One major project already underway, which students may not have conceived of in its full scale, is the development of an east campus pedestrian mall which would extend all the way from Lake Mendota to Regent Street.
Brown said that concept, which originally dates back to UW's 1908 master plan, would go a long way as a "unifying feature" to anchor the east, or lower, campus area.
"As I go over and talk to alumni, one of the things they always say was so important in their memories of their time on campus is the Terrace," Wiley said. "If you think about it, this in a way is sort of an extension of the Union Terrace all the way across campus to the Kohl Center. I really think it'll be spectacular and that will be the part of the campus in the future that alumni remember as being the signature."
The funding
While few disagree the implementation of the master plan would be a major improvement for the UW campus, budgetary constraints are inevitably a factor.
Despite those issues, Brown, Wiley and Miller all said they are optimistic about the majority of the plan being completed.
"Even under state-funded economic constraints, probably the majority of the university's capital projects are generated from gifts, grants and program revenue," Miller said. "Particularly at Madison, the majority of projects are not state funded."
And "unfortunately," Bradley said, funds in the university's capital budget could not be pooled into the operating budget, which is used for day-to-day and, arguably, more pressing expenditures, such as the payroll.
"It's different money coming out of different places and different pockets," Bradley said.
At least one state legislator, however, believes the university is being disingenuous in its argument behind the financing of its massive project.
"I don't believe that," Rep. Scott Suder, R-Abbotsford, said. "Because the UW shifts money around all the time and makes up wild excuses depending on the goal that they want to achieve."
If UW officials are so concerned about their inability to use capital funding for whatever they want, Suder continued, they should come to the Legislature, which he said would "happily" give them that authority.
"While it looks nice, I think there's great potential for UW-Madison's master plan to be a disaster for taxpayers," Suder said. "Someone has to get the message to these people running UW-Madison that taxpayers can't afford any more Taj Mahals."

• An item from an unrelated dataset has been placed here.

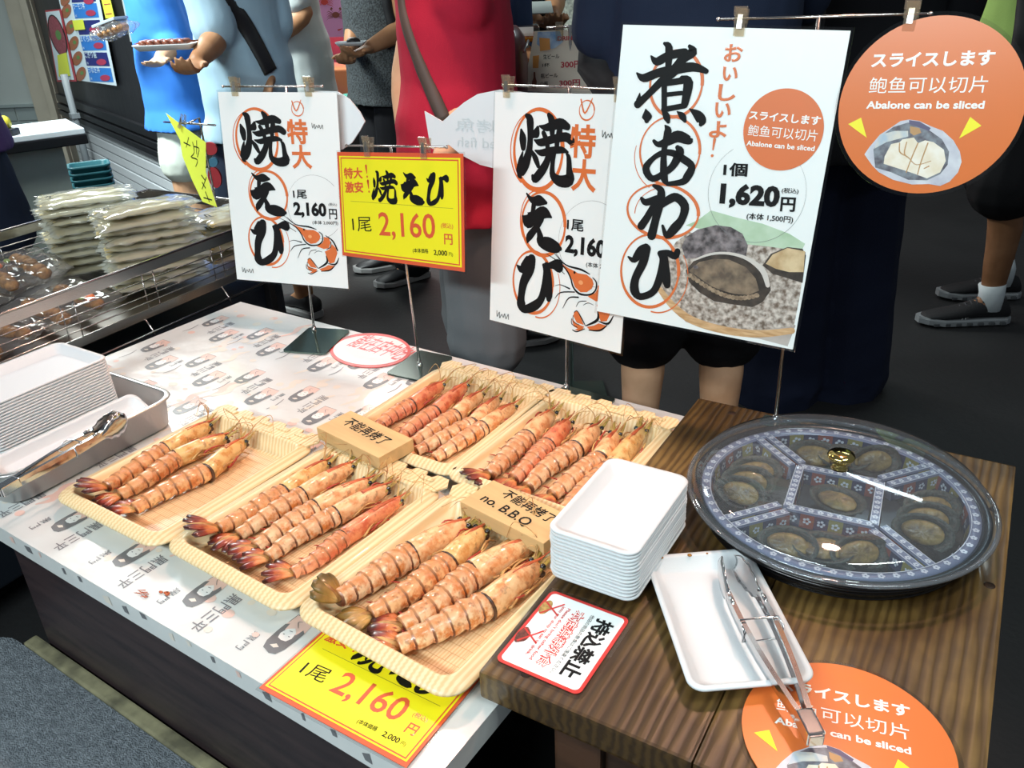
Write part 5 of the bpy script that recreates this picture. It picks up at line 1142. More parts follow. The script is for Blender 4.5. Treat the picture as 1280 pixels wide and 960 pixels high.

When asked about such criticism from the Legislature, however, Wiley called it baseless and unwarranted, and reiterated the university's inability to transfer gifts, grants and donations to the operating budget.
"It's a good opportunity for me to explain again that we have two completely separate and unrelated budgets," Wiley stressed. "No money can move from one to the other."
According to Wiley, much of the money donated to the university is earmarked for a particular building project, and he said those donors generally "aren't particularly interested" in their funds going elsewhere.
"It's not accurate to say that [the master plan] increases tuition," he said. "In fact we've paid for about two-thirds of the cost of buildings over the last 10 years from gifts and grants and program revenues."
Although Associated Students of Madison Chair Eric Varney said he agreed with Suder that lowering tuition for low-income students should be the university's first economic priority, he parted with the legislator in his endorsement of the master plan.
"You want to stay technologically advanced and ahead of the curve," Varney said. "[So] I can see that as something that is very necessary to do."
Financial concerns notwithstanding, Miller said the value of a modern, attractive campus should not be understated.
"A specific facility directly impacts the quality of instruction," Miller said. "There is a significant amount of research that shows the physical place, particularly for new students, is a critical factor in where they decide to go to college."